Erica Hauser, Observing a spear of summer grass I, 2019, painted cut wood, 48"x50".  

Hauswald by Erica Hauser 

The local artist’s iconic colorful wooden shapes combine into landscapes of visual poetry. 

Exhibition Dates: May 31 - June 29, 2025 

Opening Reception: Saturday, 31 May, 6-8pm

Location: ArtYard Kingston - 80 Smith Avenue, Kingston, NY 12401

ArtPort Kingston is thrilled to announce Hauswald, a solo exhibition by local artist Erica Hauser presented in the 24/7 Gallery. 

Each of the 12 artworks in the micro-exhibition feature the cut wooden shapes endemic to Hauser’s practice. Through repetition, color, and artful layering or stacking, Hauser transforms these simple building blocks into minimalist landscapes with grand effect.  Stacks of color become abstractions of a flower or landscape, or the dense thickets of green give the sense of confronting wild greenery in the interior of a field or forest. 

Each of the featured artworks wears a title derived from a single line of Walt Whitman’s poem “Song of Myself,” in which the poet’s understanding of selfhood blends with his observation of natural fact. “Observing a spear of summer grass,” for instance, with their sharp wood spears softly writhing and tangling. He wrote, “I believe a leaf of grass is no less than the journey-work of the stars,” and, as such, Hauswald also contemplates this unified field of being: the fact of our common origin with the landscapes we encounter around us. 

See the exhibition from May 31 - June 29; visitors are invited to encounter the exhibition at any time of the day or night as part of ArtPort Kingston’s public 24/7 Gallery. A windowed foyer in the heart of Kingston transformed into a continuous platform for public exhibitions, ArtPort Kingston’s 24/7 Gallery offers a portal into a world of contemporary art, where local, national, and international artists are given space to experiment with an unconventional format. 

 

Musical Chairs 

An Installation by Felix Olivieri & Stefan Saffer 

March 8 - May 15, 2025

“Chairs are about status, power and control. That’s why we like them.” 

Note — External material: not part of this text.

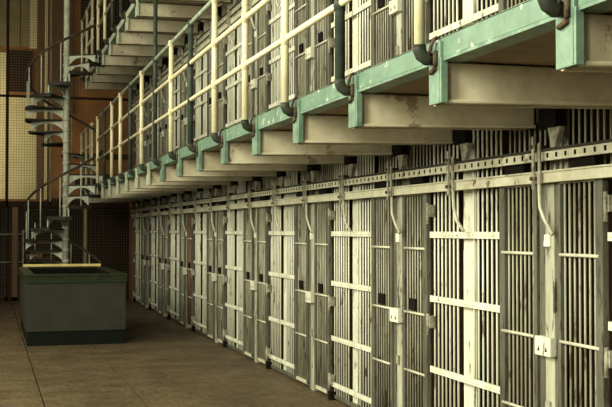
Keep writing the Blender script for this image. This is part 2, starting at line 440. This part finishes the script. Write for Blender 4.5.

– Colin McSwiggen, Academia Sinica

A collaborative exhibition from Kingston-based artists Felix Olivieri and Stefan Saffer, “Musical Chairs” is presented as the inaugural exhibition of ArtPort Kingston’s new 24/7 Gallery, which offers around-the-clock public access to rotating exhibitions via the Kingston art-center’s windowed foyer. 

“Musical Chairs” presents a spectacle of sculpture, light, sound, and movement. Empty chairs are floating in the gallery box, hanging from the ceiling and colliding with each other. The golden surface of the chairs reflects light through a thick fog which occasionally fills the space, disappearing and abstracting the installation. 

The installation’s three chairs represent, simultaneously, three different functions, positions, and social groups. From the chair’s perspective, any person taking a seat is represented by their buttocks, and all people are the same: the chair has no bias by which it ensures the support of its seat. Nevertheless, we have assigned, over centuries, different chair designs to different functions, ranks, and uses, starting with the throne. In his essay, “Against Chairs,” academic Colin McSwiggen writes “Not only are Chairs a health hazard, but they also have a problematic history that has inextricably tied them to our culture of status-obassed individualism.”

With “Musical Chairs,” the artists’ attempt to create a democratic view of the chairs based on their simple function stands (or hangs) in contrast to the hierarchical categorization by their users. The installation reflects this ongoing struggle for equality and power, while attempting to catalyze the impulse to rethink who we are by what chair we sit on–literally and figuratively–and who we want to sit at our table and why. 

The exhibition will open with a free, public reception, coinciding with the launch of ArtPort Kingston’s Flag Pole Project, on March 8, 3-5pm at ArtYard Kingston - 80 Smith Avenue, Kingston NY 12401. Artists will be present and light refreshments will be provided. All are welcome!